Turn an iCalendar .ics file into a clean CSV with Summary, Start, End, Location, Description, and Organizer columns. Runs in your browser.

Why pull events out of an .ics file?

You exported your calendar, opened the file, and got a wall of BEGIN:VEVENT blocks. Useless for anything practical. ICS is a transport format meant for calendar apps to talk to each other, not for a human to read or for a spreadsheet to import.

Paste that file here and you get a tidy table back. Each event becomes one row with six columns: Summary, Start, End, Location, Description, and Organizer. From there you can drop it into Excel, Google Sheets, a database import, or a quick pivot to count how many meetings ate your week.

How the parser reads the file

ICS has a few quirks that trip up naive splitting, so the parser handles them before anything else.

Folded lines get stitched back together.

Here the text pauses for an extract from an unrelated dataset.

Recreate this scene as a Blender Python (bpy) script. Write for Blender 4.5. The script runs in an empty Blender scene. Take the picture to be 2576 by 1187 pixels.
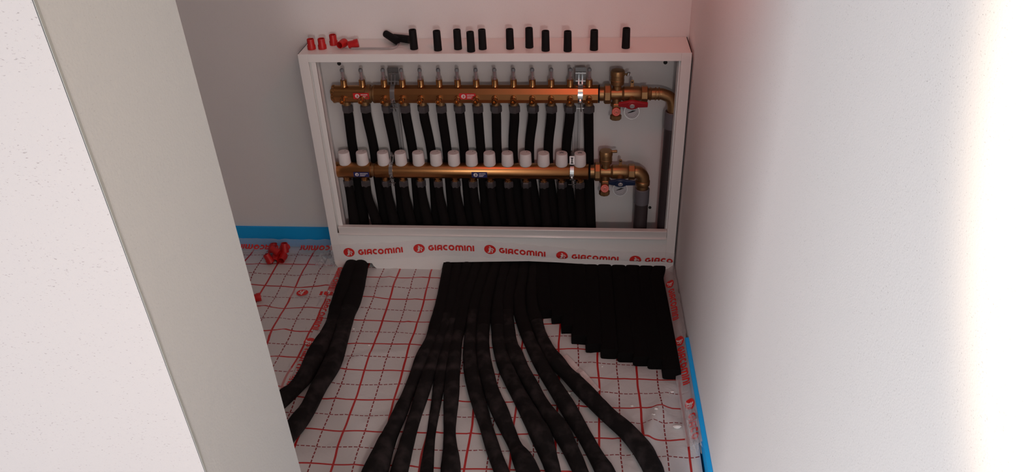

RFC 5545 says any line longer than 75 characters wraps onto the next line with a leading space or tab. A long description can spread across three or four physical lines. The parser detects those continuation lines and joins them first, so nothing gets cut mid-word.

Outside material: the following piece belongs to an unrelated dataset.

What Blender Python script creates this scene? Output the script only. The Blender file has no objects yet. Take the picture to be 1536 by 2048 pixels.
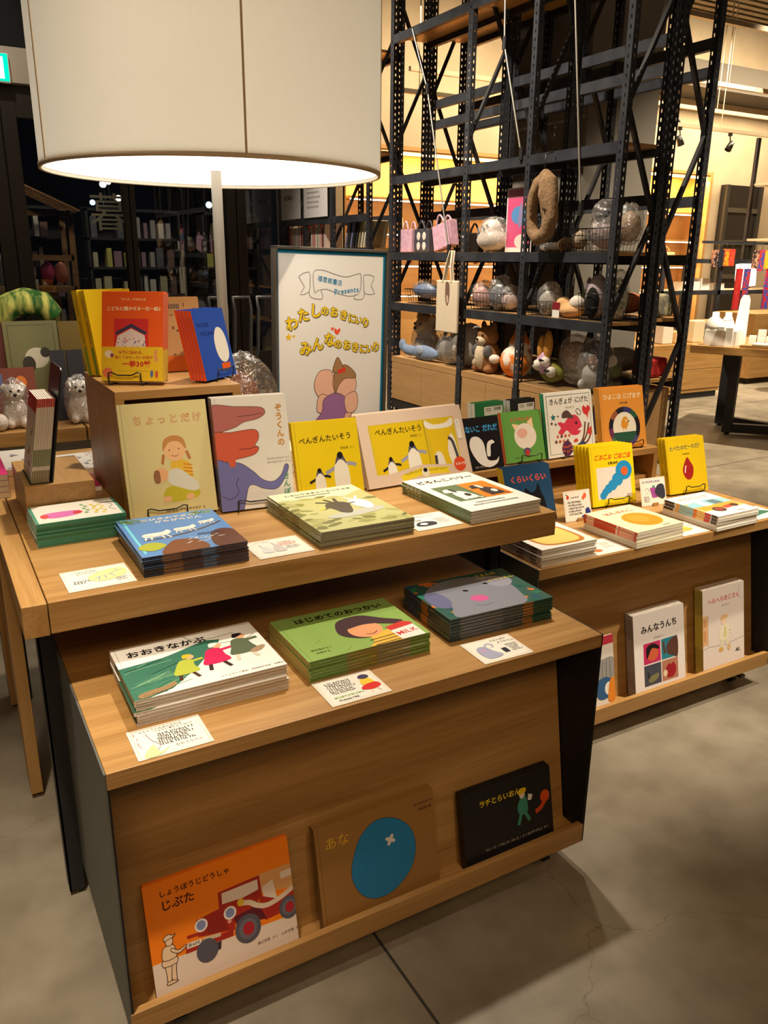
import bpy, bmesh, math, random
from mathutils import Vector, Matrix
from mathutils.geometry import tessellate_polygon
random.seed(7)
PI = math.pi
SC = bpy.context.scene
COL = SC.collection

# ------------------------------------------------------------------ camera, world, lights, exposure
F_PX = 1610.5
YAW, PITCH, ROLL = math.radians(29.499), math.radians(17.4825), math.radians(0.5728)
CAM_H = 1.36
cy_, sy_, cp_, sp_ = math.cos(YAW), math.sin(YAW), math.cos(PITCH), math.sin(PITCH)
fw = Vector((sy_ * cp_, cy_ * cp_, -sp_))
rt = Vector((cy_, -sy_, 0.0))
up = rt.cross(fw)
r2 = rt * math.cos(ROLL) + up * math.sin(ROLL)
u2 = up * math.cos(ROLL) - rt * math.sin(ROLL)
cam_d = bpy.data.cameras.new('camera')
cam_d.sensor_fit = 'HORIZONTAL'
cam_d.sensor_width = 36.0
cam_d.lens = 36.0 * F_PX / 1536.0
cam_d.clip_start = 0.02
cam_d.clip_end = 100
cam = bpy.data.objects.new('camera', cam_d)
COL.objects.link(cam)
M = Matrix.Identity(4)
for i in range(3):
    M[i][0], M[i][1], M[i][2] = r2[i], u2[i], -fw[i]
M[2][3] = CAM_H
cam.matrix_world = M
SC.camera = cam

SC.view_settings.view_transform = 'Standard'
SC.view_settings.look = 'None'
SC.view_settings.gamma = 1.0
SC.view_settings.use_curve_mapping = False
SC.view_settings.exposure = 0.65

world = bpy.data.worlds.new('night')
world.use_nodes = True
world.node_tree.nodes['Background'].inputs[0].default_value = (0.55, 0.6, 0.8, 1)
world.node_tree.nodes['Background'].inputs[1].default_value = 0.012
SC.world = world


def spot(name, loc, target, power, size=60, blend=0.6, col=(1.0, 0.86, 0.66), radius=0.06):
    d = bpy.data.lights.new(name, 'SPOT')
    d.energy = power
    d.color = col
    d.spot_size = math.radians(size)
    d.spot_blend = blend
    d.shadow_soft_size = radius
    o = bpy.data.objects.new(name, d)
    COL.objects.link(o)
    o.location = loc
    o.rotation_euler = (Vector(target) - Vector(loc)).to_track_quat('-Z', 'Y').to_euler()
    return o


def area(name, loc, target, power, sx, sy, col=(1.0, 0.86, 0.66)):
    d = bpy.data.lights.new(name, 'AREA')
    d.energy = power
    d.color = col
    d.shape = 'RECTANGLE'
    d.size, d.size_y = sx, sy
    o = bpy.data.objects.new(name, d)
    COL.objects.link(o)
    o.location = loc
    o.rotation_euler = (Vector(target) - Vector(loc)).to_track_quat('-Z', 'Y').to_euler()
    return o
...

Escaped characters get decoded. Inside ICS values, commas and semicolons are escaped as \, and \;, newlines show up as \n, and a literal backslash is \\. Those all get turned back into the real characters. So Sprint planning\, Q3 roadmap comes out as Sprint planning, Q3 roadmap.

Dates get made readable. A DTSTART can be a plain date like 20260704 or a full timestamp like 20260622T140000Z. The first becomes 2026-07-04. The second becomes 2026-06-22 14:00:00 UTC. The trailing Z flags UTC, and it’s labeled as such instead of silently dropped.

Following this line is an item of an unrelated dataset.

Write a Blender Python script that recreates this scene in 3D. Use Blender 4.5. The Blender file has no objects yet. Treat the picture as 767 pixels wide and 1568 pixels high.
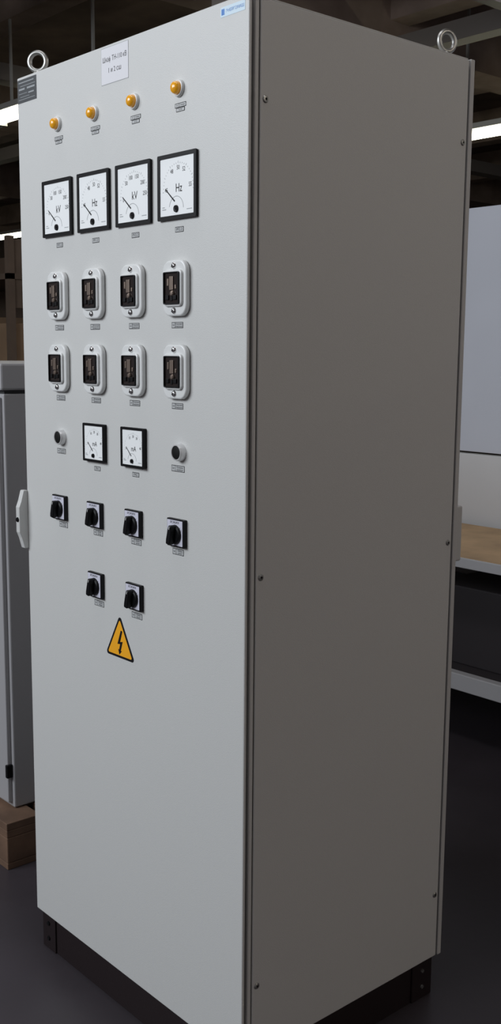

Organizer names come through clean. The ORGANIZER field is usually a mailto: URI, sometimes with a CN= parameter holding the person’s name. When the name is there, you get Dana Wu <[email protected]>. When it isn’t, you just get the email.

A note on the CSV it produces

The output follows RFC 4180. Any field containing a comma, a quote, or a line break gets wrapped in double quotes, and quotes inside the field are doubled. That’s what keeps a multi-line description from blowing apart your columns when you open the file in a spreadsheet. Rows are separated with CRLF, which is what Excel expects.

Hit Download and you get a calendar.csv ready to open. Or copy the text and paste it straight into a sheet.

Good to know

Only VEVENT blocks are read. If your file has VTODO tasks or VJOURNAL entries, those are skipped, since they don’t map to the same six columns. Recurrence rules (RRULE) aren’t expanded either, so a weekly standup shows up as a single row, not 52. You get the rule’s base event, not every occurrence.

Timezone IDs like DTSTART;TZID=America/New_York keep their raw local time. The parser doesn’t shift them to UTC, because doing that correctly needs the full IANA timezone database. The number you see is the number in the file.

Everything happens locally in your browser. The file’s contents never leave your machine, which matters since calendar exports tend to carry names, email addresses, and meeting notes you’d rather not upload anywhere.

FAQ

Does it handle multi-day or all-day events?

Yep. All-day events use the date-only form (20260704) and show up as 2026-07-04 with no time. Multi-day events just have a Start and End on different dates.

What if an event has no location or organizer?

That cell is left blank. Missing fields don’t break the row or shift your columns, they just come through empty.

Will it expand repeating events into separate rows?

Nope. A recurring event appears once, as defined in the file. Expanding RRULE into individual dates isn’t supported here.

Can I convert just a single event?

Sure. Paste one BEGIN:VEVENTEND:VEVENT block on its own and you’ll get a header row plus one data row.

Why are some descriptions wrapped in quotes?

That’s correct CSV behavior. Any value holding a comma or a newline gets quoted so spreadsheet apps read it as one field instead of splitting it.